• _PROBLEM TO WORK ON_
Lines holding the string "append" are the ones to copy; find them all in the data.

#### RECORDED INFORMATION

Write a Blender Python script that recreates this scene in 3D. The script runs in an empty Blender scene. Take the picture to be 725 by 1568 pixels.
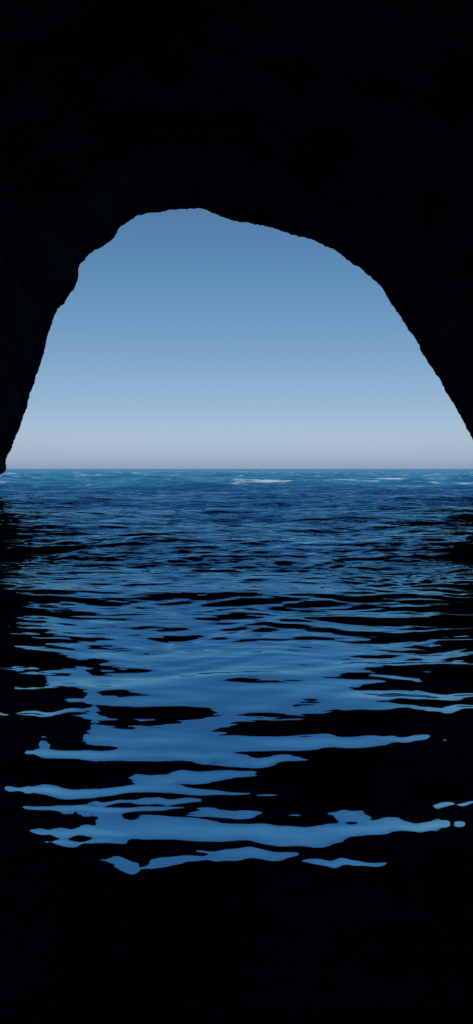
import bpy, math, random
import numpy as np
from mathutils import Vector, noise
random.seed(4); rng=np.random.default_rng(11)
sc=bpy.context.scene
sc.view_settings.view_transform='Standard'; sc.view_settings.look='None'; sc.view_settings.exposure=0
# ---------------- camera
H=1.5; F=1184.0; PITCH=math.atan(66/F)
cam=bpy.data.cameras.new('camera'); co=bpy.data.objects.new('camera',cam); sc.collection.objects.link(co)
co.location=(0,0,H); co.rotation_euler=(math.pi/2-PITCH,0,0)
cam.sensor_fit='VERTICAL'; cam.sensor_height=24; cam.lens=24*F/1568
cam.clip_start=0.05; cam.clip_end=20000; sc.camera=co
# ---------------- world
SE,SR=math.radians(58),math.radians(180)
w=bpy.data.worlds.new('World'); sc.world=w; w.use_nodes=True
nt=w.node_tree; bg=nt.nodes['Background']
sky=nt.nodes.new('ShaderNodeTexSky'); sky.sky_type='NISHITA'; sky.sun_disc=False
sky.sun_elevation=SE; sky.sun_rotation=SR; sky.air_density=1.0; sky.dust_density=1.0; sky.ozone_density=2.0
tc=nt.nodes.new('ShaderNodeTexCoord'); sx=nt.nodes.new('ShaderNodeSeparateXYZ'); nt.links.new(tc.outputs['Generated'],sx.inputs[0])
hz=nt.nodes.new('ShaderNodeValToRGB'); nt.links.new(sx.outputs['Z'],hz.inputs[0])
S=3.3
pts=[(0.0,(1.64,1.98,3.3)),(0.025,(1.50,1.76,2.58)),(0.08,(1.32,1.52,1.90)),(0.15,(1.16,1.48,1.72)),(0.24,(.98,1.48,1.68)),(0.33,(.88,1.38,1.64))]
el=hz.color_ramp.elements
el[0].position=0; el[1].position=pts[-1][0]
for p,c in pts[1:-1]: el.new(p)
for e_,(p,c) in zip(sorted(el,key=lambda q:q.position),pts): e_.color=(c[0]/S,c[1]/S,c[2]/S,1)
mm=nt.nodes.new('ShaderNodeMix'); mm.data_type='RGBA'; mm.blend_type='MULTIPLY'; mm.inputs[0].default_value=1
nt.links.new(sky.outputs[0],mm.inputs[6]); nt.links.new(hz.outputs[0],mm.inputs[7])
nt.links.new(mm.outputs[2],bg.inputs[0]); bg.inputs[1].default_value=0.055*S
sun=bpy.data.lights.new('sun','SUN'); so=bpy.data.objects.new('sun',sun); sc.collection.objects.link(so)
sun.energy=2.5; sun.angle=math.radians(0.5); sun.color=(1,0.95,0.88)
d=Vector((0,-math.cos(SE),math.sin(SE)))
so.rotation_euler=d.to_track_quat('Z','Y').to_euler(); so.location=(0,-60,90)
# ---------------- cave
D=40.0
OUT=[(-150,860),(-120,800),(-95,765),(-70,742),(-40,731),(0,727),(8,725),(12,716),(8,704),(18,690),(30,655),(42,620),(46,600),(58,570),(68,540),(74,510),(82,488),(88,474),(98,468),(104,455),(118,435),(122,420),(120,408),(135,393),(150,380),(165,372),(178,362),(182,350),(195,340),(210,330),(232,325),(245,325),(265,321),(310,319),(322,326),(350,335),(380,342),(410,347),(440,356),(465,362),(490,374),(510,381),(530,397),(550,410),(570,424),(585,440),(597,462),(615,485),(630,508),(645,535),(655,555),(668,572),(680,597),(697,620),(710,645),(725,673),(742,705),(765,730),(800,750),(840,790),(870,860)]
def px2w(px,py):
    x=(px-362.5)/F; v=(784-py)/F
    dy=math.cos(PITCH)+v*math.sin(PITCH); dz=-math.sin(PITCH)+v*math.cos(PITCH)
    return (x/dy*D, H+dz/dy*D)
P=np.array([px2w(*p) for p in OUT])
seg=np.r_[0,np.cumsum(np.hypot(*np.diff(P,axis=0).T))]
N=900
t=np.linspace(0,seg[-1],N)
ring=np.c_[np.interp(t,seg,P[:,0]),np.interp(t,seg,P[:,1])]
ker=np.exp(-0.5*(np.arange(-8,9)/3.0)**2); ker/=ker.sum()
for c_ in range(2):
    ring[:,c_]=np.convolve(np.pad(ring[:,c_],8,mode='edge'),ker,mode='valid')
C=np.array([0.5,1.0])
rad=ring-C
dirn=rad/np.linalg.norm(rad,axis=1)[:,None]
ang=np.linspace(math.pi*1.12,-math.pi*0.12,N)
ell=np.c_[np.cos(ang),np.sin(ang)]
stations=[]
ys=np.r_[np.linspace(-16,30,60),np.linspace(30.5,38,26),np.linspace(38.15,40,18)]
for y in ys:
    u=(y+16)/56.0
    off=4.5*(1-u)**0.8+ (0.0 if y>39.99 else 0.55*(40-y)**0.6)
    stations.append((y,off,min(1,(1-u)*1.6)))
inner=[]
for y,off,b in stations:
    base=ring+dirn*off
    vault=np.c_[ell[:,0]*17.5,ell[:,1]*15.5+1.0]
    r=base*(1-b*0.8)+vault*b*0.8
    close=1.0
    if y<-8: close=max(0.02,math.sqrt(max(0,1-((-8-y)/8.0)**2)))
    r=np.c_[r[:,0]*close, 1+(r[:,1]-1)*close] if close<1 else r
    inner.append(np.c_[r[:,0],np.full(N,y),r[:,1]])
outer=[]
for k in range(1,46):
    f=k/45
    off=34*f**1.6; y=40+0.5*math.sin(f*math.pi*.5)*1.2+ (0.9*f if f<.5 else .45-(f-.5)*9)
    r=ring+dirn*off
    outer.append(np.c_[r[:,0],np.full(N,y),r[:,1]])
last=outer[-1]
for k in range(1,30):
    f=k/29; y=last[0,1]-f*75; s=math.sqrt(max(0.0004,1-f**3))
    o=last.copy(); o[:,0]*=s; o[:,2]=-2+(o[:,2]+2)*s; o[:,1]=y; outer.append(o)
V=np.array(inner+outer); M=V.shape[0]
Vf=V.reshape(-1,3).copy()
dirs=np.tile(dirn,(M,1))
lip_i=len(inner)-1
for i in range(M):
    dl=abs(V[i,0,1]-40) if i<=lip_i else (i-lip_i)*0.5
    big=min(1.0,dl/5.0)
    for j in range(N):
        q=i*N+j; x,y,z=Vf[q]
        v=Vector((x,y,z))
        n=0.07*noise.noise(v*1.1)+0.045*noise.noise(v*3.1)+0.045*noise.noise(v*7.0)
        if big>0.02:
            n+=big*(1.1*noise.noise(v*0.16+Vector((7,3,1)))+0.6*noise.noise(v*0.45)+abs(big))
        Vf[q,0]+=dirs[q,0]*n; Vf[q,2]+=dirs[q,1]*n
        if i>lip_i: Vf[q,1]+=big*1.5*noise.noise(v*0.2)
def grid_mesh(name,verts,rows,cols,flip=False,smooth=True):
    idx=np.arange(rows*cols).reshape(rows,cols)
    a,b,c,d_=idx[:-1,:-1],idx[:-1,1:],idx[1:,1:],idx[1:,:-1]
    f=np.stack([a,b,c,d_] if not flip else [a,d_,c,b],-1).reshape(-1,4)
    me=bpy.data.meshes.new(name); me.vertices.add(len(verts)); me.vertices.foreach_set('co',verts.astype(np.float32).ravel())
    me.loops.add(f.size); me.loops.foreach_set('vertex_index',f.astype(np.int32).ravel())
    me.polygons.add(len(f)); me.polygons.foreach_set('loop_start',np.arange(0,f.size,4,dtype=np.int32))
    me.polygons.foreach_set('use_smooth',np.full(len(f),smooth))
    me.update(calc_edges=True); me.validate()
    ob=bpy.data.objects.new(name,me); sc.collection.objects.link(ob); return ob
cave=grid_mesh('sea_cave',Vf,M,N)
m=bpy.data.materials.new('dark_wet_rock'); m.use_nodes=True; n=m.node_tree; b=n.nodes['Principled BSDF']
geo=n.nodes.new('ShaderNodeNewGeometry')
nz=n.nodes.new('ShaderNodeTexNoise'); nz.inputs['Scale'].default_value=0.8; nz.inputs['Detail'].default_value=10; nz.inputs['Roughness'].default_value=.65
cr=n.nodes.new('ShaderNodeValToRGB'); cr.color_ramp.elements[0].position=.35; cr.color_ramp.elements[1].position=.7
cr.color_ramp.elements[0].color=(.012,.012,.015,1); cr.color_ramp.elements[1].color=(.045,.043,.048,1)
n.links.new(geo.outputs['Position'],nz.inputs['Vector']); n.links.new(nz.outputs[0],cr.inputs[0]); n.links.new(cr.outputs[0],b.inputs['Base Color'])
bp=n.nodes.new('ShaderNodeBump'); bp.inputs['Distance'].default_value=.3; bp.inputs['Strength'].default_value=.8
nz2=n.nodes.new('ShaderNodeTexNoise'); nz2.inputs['Scale'].default_value=2.5; nz2.inputs['Detail'].default_value=12
n.links.new(geo.outputs['Position'],nz2.inputs['Vector']); n.links.new(nz2.outputs[0],bp.inputs['Height']); n.links.new(bp.outputs[0],b.inputs['Normal'])
b.inputs['Roughness'].default_value=.85; b.inputs['Specular IOR Level'].default_value=.15
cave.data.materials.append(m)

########

• _FINAL ANSWER_
    stations.append((y,off,min(1,(1-u)*1.6)))
    inner.append(np.c_[r[:,0],np.full(N,y),r[:,1]])
    outer.append(np.c_[r[:,0],np.full(N,y),r[:,1]])
    o=last.copy(); o[:,0]*=s; o[:,2]=-2+(o[:,2]+2)*s; o[:,1]=y; outer.append(o)
cave.data.materials.append(m)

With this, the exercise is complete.